Garfield TV
MUNCIE — He’s ruled the world’s comic pages for years.
The Garfield Show, an all-new animated TV show for American audiences, debuts today at 10:30 a.m. and will air Mondays through Fridays at 10:30 a.m. and 3 p.m.
“It’s really fantastic,” said associate producer Kim Campbell. “He’s out in this vast, wacky world. … There are hundreds of sets for Garfield to play around in.”
It’s a lushly produced world, too, as a quick peek at an episode playing on Campbell’s office computer proved.
Know the “flat” look of some cartoon shows? Forget it.
“It’s not your father’s Garfield TV show,” she joked. “It’s just rich. It’s rich with color. The music’s great. We’ve really labored over the writing. … The production value is just top drawer. … Just unbelievable. Very alive. … It’s really appealing, visually.”
A small point, perhaps, but one that Garfield’s legions of fans will notice?
“His lips move,” Campbell said. “In the past, his lips haven’t moved.”
American audiences, she predicted, will be very impressed with the overall look.
More is being offered, though. According to a Paws, Inc. press release, the show will have tie-ins to iTunes, YouTube (youtube.com/garfieldshow) and at www.thegarfieldshow.com. In addition, the Web site devoted to the show “will feature games, mobile downloads, video and ‘The Catbox,’ featuring social networking aspects, including blogs by Dr. Liz (Garfield’s veterinarian) and Squeak the mouse, an authority on the world’s cheeses, and much more.”
Characters from the show will also be found on Facebook (www.facebook.com/garfield) and Twitter (http://twitter.com/therealgarfield).
“Garfield is really stepping into the digital world in a big way,” Campbell said.
Much of the rest of the world, by the way, has already seen The Garfield Show.
It also presently airs in Australia, New Zealand, Spain, Italy, Taiwan, the Philippines, Latin America and the United Kingdom, and come Saturday it will debut in South Africa
, the Middle East and Eastern and Western Europe.
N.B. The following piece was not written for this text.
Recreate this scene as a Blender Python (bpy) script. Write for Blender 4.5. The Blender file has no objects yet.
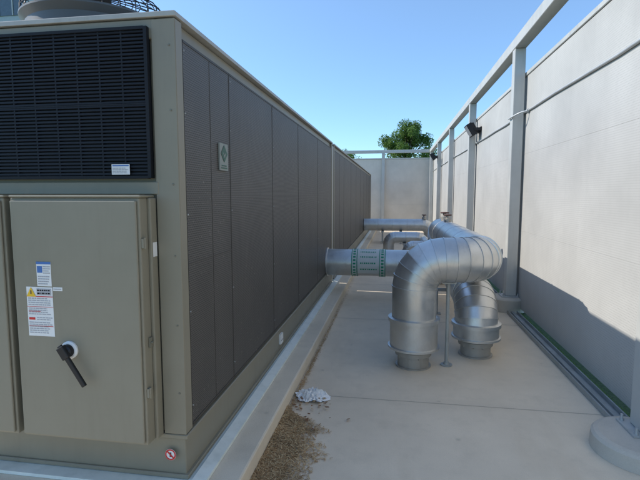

Big as the world is, though, the local influence is there, too.
“We have contributed a great number of story lines,” Campbell said, discussing the local role in the joint venture, noting the standards that are set here for each script. “Are they fun for Garfield? Can we see where that’s going?”
Fact is, she added, there has been lots of writing going on out at Paws, Inc.’s rural Delaware County headquarters.
Davis himself has written a script for a half-hour Garfield Christmas special that will air in 2010.
Campbell, also, has written scripts for two shows, one to air this season and the other to air next season. They are, respectively, The History of Dogs and The History of Cats, both from a certain orange feline’s entertaining point of view, of course.
But back to The Garfield Show, for which Davis, Garfield and Friends writer Mark Evanier and French director Robert Réa are executive producers.
When it debuted on France 3 in 2008, it drew that network’s largest audience ever for a new show, with 900,000 viewers.
“That’s huge there,” Campbell said.
As for America’s edition, veteran actors recorded the English-language scripts in Los Angeles.
“It’s the typical voice cast that we’ve used in the past,” Campbell said, noting that the shows are also going to be dubbed in Spanish, Portuguese and Japanese, the last for when it debuts in Japan in 2010.
Everyone associated with Garfield, she added, is also happy to be associated with the Cartoon Network.
“It’s the best,” Campbell said. “It’s one of the top youth networks in the world.”
So far, she continued, 52 stories of 11 minutes each have been produced, enough for 26 half-hour episodes of The Garfield Show.
And beyond those?
“We’ll be writing 52 more,” Campbell said. “We’re hoping it’ll be on the network for years to come.”